6th November 2018 By: Ajoy K Das - Creamer Media Correspondent

KOLKATA (miningweekly.com) – Although the opening up of India’s coal sector has been put on the slow track, the West Bengal government is nonetheless seeking the federal government’s approval for commercial mining from a coal block allocated to it – the largest single site reserve in Asia.

The West Bengal government was allocated the Deocha-Pachami coal block, with estimated reserves of more than two-billion tons of high-grade low ash content coal, for captive mining to feed State-owned thermal power plants. However, as the potential production volume is set to outstrip demand from thermal power plants, the West Bengal government is now seeking approval to develop the asset, enabling commercial mining and free merchant sale of coal.

Officials say that commercial mining and free sale of coal from the block will ensure that the state government fetches higher realisations and projected cash flow from merchant sale. It will also bolster the government’s ability to raise funds from financial institutions required to develop such a large project.

“Given the size of the reserves, only a small volume of coal produced from the block will be required for captive use. When mining starts we can have commercial mining as well, if the quantum of coal raised is higher than the quantity demanded by power companies,” state Finance Minister Amit Mitra said.

“Part of the production from the block will be first used to feed thermal power projects at Sagardihi, Santaldih, Bakreswar and Durgapur Power, all plants operated by the state government,” he said.

As reported by Mining Weekly Online previously, with the Indian government unable to push through coal sector reforms and usher in commercial coal mining by private miners with no end-use restriction, the Coal Ministry as a middle path, permitted captive coal miners free sale of coal to the extent of 25% of production from the block.

However, in the case of Deocha-Pachami, the West Bengal government feels that if the block is to be developed optimally, total production will far outstrip the 25% sale that has now been permitted by the Coal Ministry.
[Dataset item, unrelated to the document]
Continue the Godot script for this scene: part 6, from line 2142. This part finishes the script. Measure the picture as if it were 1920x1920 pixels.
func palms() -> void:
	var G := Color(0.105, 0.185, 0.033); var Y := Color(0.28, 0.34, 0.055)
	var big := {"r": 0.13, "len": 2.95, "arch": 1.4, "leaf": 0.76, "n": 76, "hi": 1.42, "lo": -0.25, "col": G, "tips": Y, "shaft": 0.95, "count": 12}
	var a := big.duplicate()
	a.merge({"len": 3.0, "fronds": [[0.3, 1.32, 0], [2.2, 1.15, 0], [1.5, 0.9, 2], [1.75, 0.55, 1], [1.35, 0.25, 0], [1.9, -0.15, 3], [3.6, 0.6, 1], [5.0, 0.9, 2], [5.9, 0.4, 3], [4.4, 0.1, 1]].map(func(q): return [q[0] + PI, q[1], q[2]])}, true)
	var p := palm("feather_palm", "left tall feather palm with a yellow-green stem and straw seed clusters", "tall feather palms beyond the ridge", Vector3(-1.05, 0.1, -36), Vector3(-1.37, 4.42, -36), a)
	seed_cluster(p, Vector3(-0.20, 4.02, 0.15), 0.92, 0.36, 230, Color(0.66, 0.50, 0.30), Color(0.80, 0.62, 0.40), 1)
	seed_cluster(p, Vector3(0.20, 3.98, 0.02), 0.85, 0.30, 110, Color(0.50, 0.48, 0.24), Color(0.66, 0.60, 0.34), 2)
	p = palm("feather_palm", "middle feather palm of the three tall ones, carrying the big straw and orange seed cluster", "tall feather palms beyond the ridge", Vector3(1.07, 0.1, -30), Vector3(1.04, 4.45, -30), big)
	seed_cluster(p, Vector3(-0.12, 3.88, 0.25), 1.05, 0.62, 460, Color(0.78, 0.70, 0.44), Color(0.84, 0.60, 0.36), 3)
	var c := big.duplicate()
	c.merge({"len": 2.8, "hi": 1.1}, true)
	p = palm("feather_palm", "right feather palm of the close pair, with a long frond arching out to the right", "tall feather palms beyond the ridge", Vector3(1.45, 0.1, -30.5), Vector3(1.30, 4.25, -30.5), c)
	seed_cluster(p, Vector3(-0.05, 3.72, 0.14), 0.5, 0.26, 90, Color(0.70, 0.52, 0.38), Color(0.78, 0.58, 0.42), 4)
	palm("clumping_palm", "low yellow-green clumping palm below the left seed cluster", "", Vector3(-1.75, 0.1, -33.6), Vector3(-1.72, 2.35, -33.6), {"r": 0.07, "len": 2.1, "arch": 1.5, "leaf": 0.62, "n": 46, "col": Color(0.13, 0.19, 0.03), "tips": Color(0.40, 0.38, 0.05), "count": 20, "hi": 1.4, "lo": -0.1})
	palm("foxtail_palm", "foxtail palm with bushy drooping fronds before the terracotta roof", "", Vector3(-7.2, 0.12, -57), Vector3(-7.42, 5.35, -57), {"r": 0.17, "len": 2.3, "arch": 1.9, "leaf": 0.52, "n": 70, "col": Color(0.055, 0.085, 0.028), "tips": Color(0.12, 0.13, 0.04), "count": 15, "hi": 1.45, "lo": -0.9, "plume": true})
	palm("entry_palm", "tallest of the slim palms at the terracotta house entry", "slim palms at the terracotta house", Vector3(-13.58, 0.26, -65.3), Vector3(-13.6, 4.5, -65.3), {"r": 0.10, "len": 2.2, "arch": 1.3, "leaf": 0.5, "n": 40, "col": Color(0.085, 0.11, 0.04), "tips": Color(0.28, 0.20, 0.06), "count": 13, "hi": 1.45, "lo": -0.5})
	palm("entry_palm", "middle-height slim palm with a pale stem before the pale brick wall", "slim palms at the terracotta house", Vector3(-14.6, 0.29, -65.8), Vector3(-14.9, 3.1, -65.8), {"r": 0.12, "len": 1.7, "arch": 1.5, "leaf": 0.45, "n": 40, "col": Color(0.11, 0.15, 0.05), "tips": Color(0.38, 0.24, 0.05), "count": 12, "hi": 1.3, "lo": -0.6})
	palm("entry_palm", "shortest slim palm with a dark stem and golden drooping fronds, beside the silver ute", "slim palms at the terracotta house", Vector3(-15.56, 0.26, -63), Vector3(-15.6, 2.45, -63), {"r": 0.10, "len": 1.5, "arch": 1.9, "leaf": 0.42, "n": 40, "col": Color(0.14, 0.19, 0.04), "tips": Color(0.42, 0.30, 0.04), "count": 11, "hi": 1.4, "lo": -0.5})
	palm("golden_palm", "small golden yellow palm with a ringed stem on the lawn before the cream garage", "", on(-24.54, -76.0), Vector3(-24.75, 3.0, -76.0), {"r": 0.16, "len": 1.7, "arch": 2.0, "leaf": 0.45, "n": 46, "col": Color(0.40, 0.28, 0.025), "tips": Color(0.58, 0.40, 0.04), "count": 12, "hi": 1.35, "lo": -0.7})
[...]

The Ministry for all practical purposes, has put commercial mining on the backburner and will not be pushing for immediate auction of new coal blocks for bidding by private miners. Although not officially acknowledged, officials privately conceded that opposition from workers in government coal companies against commercial mining could snowball into a political issue ahead of national elections, scheduled for next year.

Officials say that the West Bengal government seeking approval for commercial mining and free sale of production from Deocha-Pachami block is in a "policy grey area" as there is no specific window wherein a coal block allocated for captive production could get converted into a commercial project, as the asset has not be allocated through the mandatory auction route.